The task
Copy out every line exactly as given.

Data shown
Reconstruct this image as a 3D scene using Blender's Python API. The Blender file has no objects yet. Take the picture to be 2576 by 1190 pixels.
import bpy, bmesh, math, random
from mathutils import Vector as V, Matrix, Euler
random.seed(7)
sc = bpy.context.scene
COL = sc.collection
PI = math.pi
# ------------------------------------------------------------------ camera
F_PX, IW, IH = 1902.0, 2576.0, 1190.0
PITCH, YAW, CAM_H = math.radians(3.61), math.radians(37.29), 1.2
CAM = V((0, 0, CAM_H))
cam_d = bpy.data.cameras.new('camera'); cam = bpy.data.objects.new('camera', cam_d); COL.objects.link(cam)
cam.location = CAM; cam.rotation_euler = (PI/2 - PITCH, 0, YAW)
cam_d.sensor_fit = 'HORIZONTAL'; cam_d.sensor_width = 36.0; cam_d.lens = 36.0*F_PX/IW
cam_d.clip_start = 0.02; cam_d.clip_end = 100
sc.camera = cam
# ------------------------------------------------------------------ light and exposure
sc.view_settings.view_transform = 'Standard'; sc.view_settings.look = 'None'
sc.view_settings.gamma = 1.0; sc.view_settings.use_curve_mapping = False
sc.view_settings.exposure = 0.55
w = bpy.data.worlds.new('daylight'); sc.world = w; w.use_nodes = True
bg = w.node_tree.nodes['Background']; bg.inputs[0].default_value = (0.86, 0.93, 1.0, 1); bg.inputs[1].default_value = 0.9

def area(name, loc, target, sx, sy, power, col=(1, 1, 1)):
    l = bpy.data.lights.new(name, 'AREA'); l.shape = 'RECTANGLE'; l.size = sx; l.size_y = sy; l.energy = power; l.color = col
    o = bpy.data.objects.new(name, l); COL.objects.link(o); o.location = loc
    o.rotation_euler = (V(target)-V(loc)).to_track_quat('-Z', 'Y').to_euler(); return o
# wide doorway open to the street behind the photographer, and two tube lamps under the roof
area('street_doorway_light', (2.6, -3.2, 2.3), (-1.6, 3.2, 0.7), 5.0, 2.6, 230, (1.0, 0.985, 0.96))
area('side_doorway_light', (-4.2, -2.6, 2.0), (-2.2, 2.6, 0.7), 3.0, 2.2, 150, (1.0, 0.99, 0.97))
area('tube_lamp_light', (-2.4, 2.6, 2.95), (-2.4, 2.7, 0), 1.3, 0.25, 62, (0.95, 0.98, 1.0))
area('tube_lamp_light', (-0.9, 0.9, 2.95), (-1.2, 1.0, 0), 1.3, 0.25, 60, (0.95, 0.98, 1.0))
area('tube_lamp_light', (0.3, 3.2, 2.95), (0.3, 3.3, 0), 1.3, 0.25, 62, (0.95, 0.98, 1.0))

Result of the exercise
Reconstruct this image as a 3D scene using Blender's Python API. The Blender file has no objects yet. Take the picture to be 2576 by 1190 pixels.
import bpy, bmesh, math, random
from mathutils import Vector as V, Matrix, Euler
random.seed(7)
sc = bpy.context.scene
COL = sc.collection
PI = math.pi
# ------------------------------------------------------------------ camera
F_PX, IW, IH = 1902.0, 2576.0, 1190.0
PITCH, YAW, CAM_H = math.radians(3.61), math.radians(37.29), 1.2
CAM = V((0, 0, CAM_H))
cam_d = bpy.data.cameras.new('camera'); cam = bpy.data.objects.new('camera', cam_d); COL.objects.link(cam)
cam.location = CAM; cam.rotation_euler = (PI/2 - PITCH, 0, YAW)
cam_d.sensor_fit = 'HORIZONTAL'; cam_d.sensor_width = 36.0; cam_d.lens = 36.0*F_PX/IW
cam_d.clip_start = 0.02; cam_d.clip_end = 100
sc.camera = cam
# ------------------------------------------------------------------ light and exposure
sc.view_settings.view_transform = 'Standard'; sc.view_settings.look = 'None'
sc.view_settings.gamma = 1.0; sc.view_settings.use_curve_mapping = False
sc.view_settings.exposure = 0.55
w = bpy.data.worlds.new('daylight'); sc.world = w; w.use_nodes = True
bg = w.node_tree.nodes['Background']; bg.inputs[0].default_value = (0.86, 0.93, 1.0, 1); bg.inputs[1].default_value = 0.9

def area(name, loc, target, sx, sy, power, col=(1, 1, 1)):
    l = bpy.data.lights.new(name, 'AREA'); l.shape = 'RECTANGLE'; l.size = sx; l.size_y = sy; l.energy = power; l.color = col
    o = bpy.data.objects.new(name, l); COL.objects.link(o); o.location = loc
    o.rotation_euler = (V(target)-V(loc)).to_track_quat('-Z', 'Y').to_euler(); return o
# wide doorway open to the street behind the photographer, and two tube lamps under the roof
area('street_doorway_light', (2.6, -3.2, 2.3), (-1.6, 3.2, 0.7), 5.0, 2.6, 230, (1.0, 0.985, 0.96))
area('side_doorway_light', (-4.2, -2.6, 2.0), (-2.2, 2.6, 0.7), 3.0, 2.2, 150, (1.0, 0.99, 0.97))
area('tube_lamp_light', (-2.4, 2.6, 2.95), (-2.4, 2.7, 0), 1.3, 0.25, 62, (0.95, 0.98, 1.0))
area('tube_lamp_light', (-0.9, 0.9, 2.95), (-1.2, 1.0, 0), 1.3, 0.25, 60, (0.95, 0.98, 1.0))
area('tube_lamp_light', (0.3, 3.2, 2.95), (0.3, 3.3, 0), 1.3, 0.25, 62, (0.95, 0.98, 1.0))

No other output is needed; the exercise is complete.